Longmont, Colorado, 1979

Museo Reina Sofía. Santa Isabel, 52. Madrid. Hasta el 20 de mayo.



Es difícil comprender la verdadera dimensión de la obra de Robert Adams (Orange, Nueva Jersey, 1937) sin pensar en la de su homónimo, Ansel, el gran nombre del paisajismo fotográfico estadounidense. Los dos autores parten de la idea del espacio natural americano y su grandiosidad, que hace que el sentimiento romántico vea en él la materialización de lo sublime. La diferencia radica en que mientras en las fotos de Ansel Adams vemos esa idea en todo su esplendor, aunque esté ya confinada a los parques naturales del gran Oeste, Robert nos muestra el final del sueño. Apenas los rescoldos que han dejado el paso del hombre (moderno) y la industrialización.



La obra de Robert Adams adquirió renombre a partir de la mítica exposición New Topographics, recientemente reconstruida por la George Eastman House y el Center for Creative Photography. Aquella muestra fue la declaración de principios de una nueva sensibilidad hacia el paisaje, plasmada en la obra del propio Adams, Lewis Baltz, Nicholas Nixon o Frank Golke, entre otros. Su característica común era el carácter deflacionario de su visión del entorno y la propuesta de una nueva mirada sobre el paisaje contemporáneo que busca desplazar el interés de la naturaleza virgen a la relación del hombre con su entorno. Desde entonces, Adams ha continuado calladamente su trabajo, construyendo una lectura moderna del Gran Oeste, que busca combinar la tradición del paisajismo americano con la realidad del territorio y que lo convierte en una figura clave para comprender el paisajismo contemporáneo.



Sin título, 1985-87

El aspecto de la retrospectiva que presenta el Reina Sofía, que producida por la Yale University Art Gallery hace en Madrid su primera escala europea, es el de una muestra dura, que, en cierto modo rechaza al público que se aproxima a ella sin una idea clara de lo que va a encontrar. Y eso que la fotografía de Adams, por su austeridad, casa a la perfección con el edificio de Sabatini. Marcos blancos, passepartouts marfil claro y fotografías en pequeño formato; muy pequeño formato, para la moda actual. Pero Adams, un artista que jamás viaja en avión, que durante muchos años se ganó la vida como maestro para poder tener mayor libertad, es además, un fiel seguidor de las tradiciones de la fotografía modernista. Las copias que presenta en sala son, generalmente, contactos de los negativos originales, sin mayor trabajo de laboratorio que el positivado directo. Todo ello según la directriz de Edward Weston (uno de sus referentes), para quien la imagen debe ser pre-visualizada en el visor de la cámara. El resto es mero proceso técnico.

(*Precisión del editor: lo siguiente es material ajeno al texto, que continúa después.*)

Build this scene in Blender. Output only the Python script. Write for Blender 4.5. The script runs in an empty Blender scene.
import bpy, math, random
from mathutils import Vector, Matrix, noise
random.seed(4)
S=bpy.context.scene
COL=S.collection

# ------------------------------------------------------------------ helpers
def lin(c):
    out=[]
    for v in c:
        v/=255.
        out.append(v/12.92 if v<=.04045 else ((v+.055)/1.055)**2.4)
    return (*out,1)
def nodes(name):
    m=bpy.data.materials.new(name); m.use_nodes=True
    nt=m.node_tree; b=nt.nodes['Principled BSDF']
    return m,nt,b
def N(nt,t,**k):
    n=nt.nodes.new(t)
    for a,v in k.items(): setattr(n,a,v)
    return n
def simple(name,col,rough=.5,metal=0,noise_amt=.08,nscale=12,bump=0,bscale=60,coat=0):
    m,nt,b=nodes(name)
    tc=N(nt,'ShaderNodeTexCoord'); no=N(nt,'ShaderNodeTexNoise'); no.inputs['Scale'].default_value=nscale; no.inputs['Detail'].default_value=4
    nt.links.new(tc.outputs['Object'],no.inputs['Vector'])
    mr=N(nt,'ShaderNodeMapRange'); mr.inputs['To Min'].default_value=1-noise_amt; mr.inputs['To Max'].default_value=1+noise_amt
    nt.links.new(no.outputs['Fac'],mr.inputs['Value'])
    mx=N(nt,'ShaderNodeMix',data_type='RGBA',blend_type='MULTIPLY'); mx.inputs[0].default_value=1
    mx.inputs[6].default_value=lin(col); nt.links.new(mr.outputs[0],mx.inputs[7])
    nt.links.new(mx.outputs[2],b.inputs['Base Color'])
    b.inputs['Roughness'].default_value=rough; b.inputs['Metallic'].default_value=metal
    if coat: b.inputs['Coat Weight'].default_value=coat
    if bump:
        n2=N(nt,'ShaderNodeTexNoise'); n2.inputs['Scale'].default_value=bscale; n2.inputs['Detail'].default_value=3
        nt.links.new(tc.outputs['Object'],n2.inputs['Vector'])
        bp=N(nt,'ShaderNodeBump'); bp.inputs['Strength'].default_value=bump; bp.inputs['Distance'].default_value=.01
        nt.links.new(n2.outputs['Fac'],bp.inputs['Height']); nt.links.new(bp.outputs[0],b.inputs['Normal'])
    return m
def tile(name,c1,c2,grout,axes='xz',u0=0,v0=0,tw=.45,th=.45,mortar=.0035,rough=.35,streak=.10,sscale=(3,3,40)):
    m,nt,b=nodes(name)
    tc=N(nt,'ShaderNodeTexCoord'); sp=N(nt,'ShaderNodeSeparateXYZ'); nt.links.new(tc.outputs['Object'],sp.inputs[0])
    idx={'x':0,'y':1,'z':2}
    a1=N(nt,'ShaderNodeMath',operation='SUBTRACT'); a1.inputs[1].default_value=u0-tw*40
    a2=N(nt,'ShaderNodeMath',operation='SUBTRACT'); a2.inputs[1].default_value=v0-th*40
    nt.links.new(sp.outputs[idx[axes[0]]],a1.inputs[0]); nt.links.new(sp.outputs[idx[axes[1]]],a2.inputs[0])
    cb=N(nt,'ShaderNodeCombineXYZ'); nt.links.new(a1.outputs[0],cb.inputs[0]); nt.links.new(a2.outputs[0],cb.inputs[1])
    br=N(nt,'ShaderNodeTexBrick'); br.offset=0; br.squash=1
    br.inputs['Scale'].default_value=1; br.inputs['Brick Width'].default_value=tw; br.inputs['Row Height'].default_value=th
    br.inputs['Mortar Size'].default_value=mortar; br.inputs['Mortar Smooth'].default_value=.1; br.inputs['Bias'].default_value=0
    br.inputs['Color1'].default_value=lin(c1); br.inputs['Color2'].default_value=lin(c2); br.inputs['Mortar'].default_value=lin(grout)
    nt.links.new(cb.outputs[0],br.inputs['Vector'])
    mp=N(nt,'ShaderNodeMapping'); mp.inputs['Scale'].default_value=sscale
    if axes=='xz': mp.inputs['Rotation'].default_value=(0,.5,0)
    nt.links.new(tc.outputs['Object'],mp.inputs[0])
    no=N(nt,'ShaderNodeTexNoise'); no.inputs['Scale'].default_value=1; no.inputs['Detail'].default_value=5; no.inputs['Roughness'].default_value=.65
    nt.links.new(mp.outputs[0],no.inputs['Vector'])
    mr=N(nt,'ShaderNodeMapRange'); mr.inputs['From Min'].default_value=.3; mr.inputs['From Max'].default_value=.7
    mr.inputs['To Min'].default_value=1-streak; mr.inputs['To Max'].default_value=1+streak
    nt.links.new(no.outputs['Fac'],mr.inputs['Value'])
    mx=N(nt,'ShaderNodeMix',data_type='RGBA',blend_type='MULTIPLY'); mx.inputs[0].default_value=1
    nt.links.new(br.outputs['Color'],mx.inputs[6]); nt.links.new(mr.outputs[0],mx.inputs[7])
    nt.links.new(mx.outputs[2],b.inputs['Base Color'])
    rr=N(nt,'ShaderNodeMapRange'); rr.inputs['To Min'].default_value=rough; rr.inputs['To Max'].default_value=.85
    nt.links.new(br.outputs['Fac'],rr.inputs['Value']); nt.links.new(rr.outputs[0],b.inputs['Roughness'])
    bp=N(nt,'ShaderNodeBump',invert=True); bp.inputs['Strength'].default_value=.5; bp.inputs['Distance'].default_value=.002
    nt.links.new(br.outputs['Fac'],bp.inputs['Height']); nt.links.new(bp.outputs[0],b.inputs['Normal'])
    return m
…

Tampoco facilita la lectura de sus fotos la composición. A diferencia de Ansel Adams, quien realiza dramáticas interpretaciones del paisaje, en las que el aprovechamiento al máximo de la gama de contrastes crea contraposiciones de blancos y negros que dan profundidad y estructura a las fotografías, Robert Adams se inspira en los pioneros del paisajismo, como Tim O' Sullivan y sus fotos constituyen a menudo vistas, más que paisajes, siguiendo la terminología de Rosalind Krauss. La vista renuncia a la estructura de la representación en planos, marcados por el juego de luces y sombras, a la estética de lo sublime propia del Romanticismo para insertar la imagen en el ámbito de lo topográfico, de la descripción del territorio.

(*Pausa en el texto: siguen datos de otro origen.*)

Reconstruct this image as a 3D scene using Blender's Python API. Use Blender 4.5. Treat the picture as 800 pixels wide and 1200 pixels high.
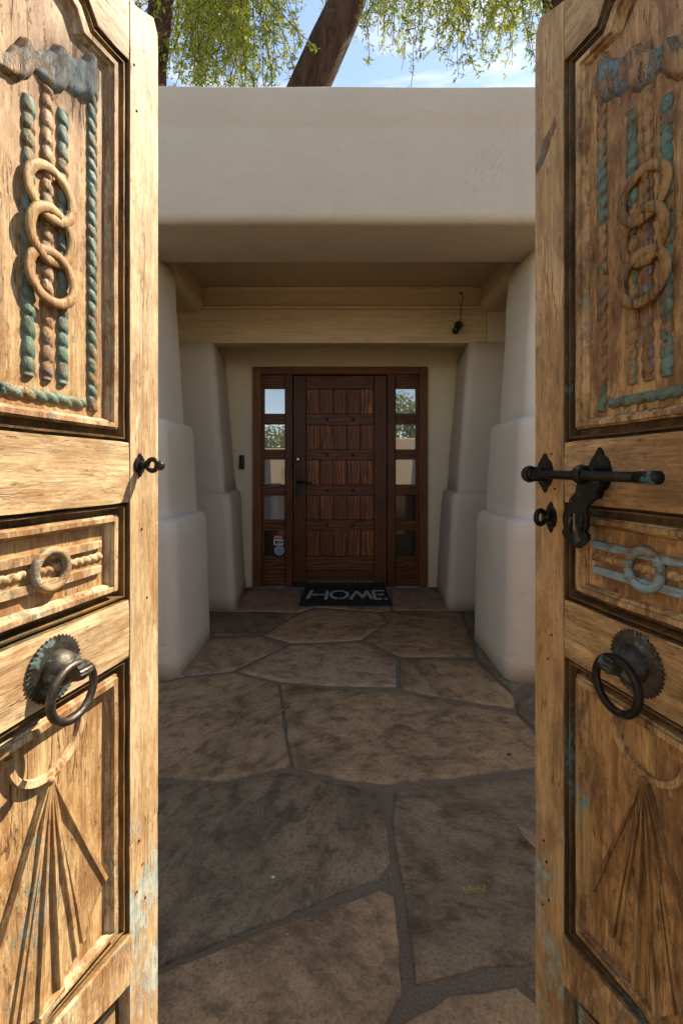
import bpy, bmesh, math, random
from math import sin, cos, pi, radians as R
from mathutils import Vector, Matrix, noise
from mathutils.geometry import delaunay_2d_cdt, tessellate_polygon
random.seed(7)
sc = bpy.context.scene
for o in list(bpy.data.objects): bpy.data.objects.remove(o)
COL = sc.collection
CH = 1.125                      # camera height
F = 520.0                       # focal length in photograph pixels
# ------------------------------------------------------------- camera, sky, sun, exposure
cam = bpy.data.cameras.new('camera'); co = bpy.data.objects.new('camera', cam); COL.objects.link(co)
co.location = (0, 0, CH); co.rotation_euler = (R(90), 0, 0)
cam.sensor_width = 36; cam.lens = F/1200*36; cam.shift_y = -47/1200; cam.clip_start = .02; cam.clip_end = 2000
sc.camera = co
sc.view_settings.view_transform = 'Standard'; sc.view_settings.look = 'None'
sc.view_settings.exposure = 1.52; sc.view_settings.gamma = 1
sc.view_settings.use_white_balance = True; sc.view_settings.white_balance_temperature = 9000; sc.view_settings.white_balance_tint = 10
SUN_EL, SUN_AZ = 50.0, 55.0      # degrees; azimuth from straight ahead (+Y) towards the right (+X)
w = bpy.data.worlds.new('World'); sc.world = w; w.use_nodes = True
nt = w.node_tree; nt.nodes.clear()
def N(nt, t, **k):
    n = nt.nodes.new(t)
    for a, b in k.items(): setattr(n, a, b)
    return n
out = N(nt, 'ShaderNodeOutputWorld'); bg = N(nt, 'ShaderNodeBackground'); sky = N(nt, 'ShaderNodeTexSky')
sky.sky_type = 'NISHITA'; sky.sun_disc = False; sky.sun_elevation = R(SUN_EL); sky.sun_rotation = R(SUN_AZ)
sky.air_density = 1.0; sky.dust_density = .05; sky.ozone_density = 3.0; sky.altitude = 1500
tc = N(nt, 'ShaderNodeTexCoord'); mp = N(nt, 'ShaderNodeMapping'); mp.inputs['Scale'].default_value = (1.3, 1.6, 7.0)
mp.inputs['Rotation'].default_value = (0, R(9), R(20))
nz = N(nt, 'ShaderNodeTexNoise'); nz.inputs['Scale'].default_value = 2.4; nz.inputs['Detail'].default_value = 9; nz.inputs['Roughness'].default_value = .58
nz.inputs['Distortion'].default_value = .5
rp = N(nt, 'ShaderNodeValToRGB'); rp.color_ramp.elements[0].position = .50; rp.color_ramp.elements[1].position = .78
rp.color_ramp.elements[0].color = (0, 0, 0, 1); rp.color_ramp.elements[1].color = (.55, .55, .55, 1)
mx = N(nt, 'ShaderNodeMix', data_type='RGBA'); mx.inputs[7].default_value = (4.6, 4.9, 5.4, 1)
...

De ahí la luz plana, la falta de contrastes, la condición de espacio abierto de los espacios hacia los que Robert Adams dirige su cámara. Y la desaparición del concepto de Naturaleza virgen, clave en el ideario romántico. Como he mencionado al principio, Adams se sitúa al final del camino, en lo que ha quedado tras el paso del hombre por esa naturaleza que se mantuvo intacta hasta el XIX. Y nos la señala, en un juego de inmensa melancolía.